Rumford proved the contrary, and everybody who has fairly tried the experiment knows that a properly ventilated and properly heated roasting oven produces an incomparably better result than the old desiccating process.
Rumford’s roaster was a very remarkable contrivance, that seems to have been forgotten. It probably demands more intelligence in using it than is obtainable in a present-day kitchen. When the School Boards have supplied a better generation of domestic servants we may be able to restore its use.
It is a cylindrical oven with a double door to prevent loss of heat. In this the meat rests on a grating over a specially constructed gravy and water dish. Under the oven are two “blow-pipes,” i.e., stout tubes standing just above the fire so as to be made red hot, and opening into the oven at the back, and above the fireplace in front, where there is a plug to be closed or open as required. Over the front part of the top of the oven is another pipe for carrying away the vapor. It is thus used: The meat is first cooked in an atmosphere of steam formed by the boiling of water placed in the bottom of the double dish, over which the meat rests. When by this means the meat has been raised throughout its whole thickness to the temperature at which its albumen coagulates, the plugs are removed from the blow-pipes, and then the special action of roasting commences by the action of a current of superheated air which enters below and at the back of the oven, travels along and finds exit above and in front of the steam-pipe before named.
The result is a practical attainment of theoretical perfection. Instead of the joint being dried and corticated outside, made tough, leathery, and flavorless to about an inch of depth, then fairly cooked an inch further, and finally left raw, disgusting, and bloody in the middle, as it is in the orthodox roasting by British cooks, the whole is uniformly cooked throughout without the soddening action of mere boiling or steaming, as the excess of moisture is removed by the final current of hot dry air thrown in by the blow-pipes, which at the same time give the whole surface an uniform browning that can be regulated at will without burning any portion or wasting the external fat.
Rumford’s second rule, that air be admitted only from below, and be limited to the requirements, is so simple that no comment upon it is needed. Although we have done so little in the improvement of domestic fireplaces, great progress has been made in engine furnaces, blast furnaces, and all other fireplaces for engineering and manufacturing purposes. Every furnace engineer now fully appreciates Rumford’s assertion that excess of cold air is a thief.

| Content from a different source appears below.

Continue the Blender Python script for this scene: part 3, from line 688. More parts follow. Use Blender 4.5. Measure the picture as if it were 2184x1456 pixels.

The third rule is one which, as I have already stated, stands seriously in the way of any commercial “pushing” of Rumford’s kitchen ranges. Those which he figures and describes are all of them masonic structures, not ironmongery; the builder must erect them, they cannot be bought ready-made; but, now that public attention is roused, I believe that any builder who will study Rumford’s plans and drawings, which are very practically made, may do good service to himself and his customers by fitting up a few houses with true Rumford kitcheners, and offering to reconstruct existing kitchen ranges, especially in large houses.
The fourth rule is one that is sorely violated in the majority of kitcheners, and without any good reason. The heat from the fire of any kitchener, whether it be of brick or iron, should first do the work demanding the highest temperature, viz., roasting and baking, then proceed to the boiler or boilers, and after this be used for supplying the bed-rooms and bath-room, and the housemaid, etc., with hot water for general use, as Rumford did in his house at Brompton Row, where his chimney terminated in metal pipes that passed through a water-tank at the top of the house.
Linen-closets may also be warmed by this residual heat.
The fifth rule is also violated to an extent that renders the words uttered by Rumford nearly a century ago as applicable now as then. He said, “Nothing is so ill-judged as most of those attempts that are frequently made by ignorant projectors to force the same fire to perform different services at the same time.”
Note the last words, “same time.” In the uses above mentioned the heat does different work successively, which is quite different from the common practice of having flues to turn the flame of one fire in opposite directions, to split its heat and make one fireplace appear to do the work of two.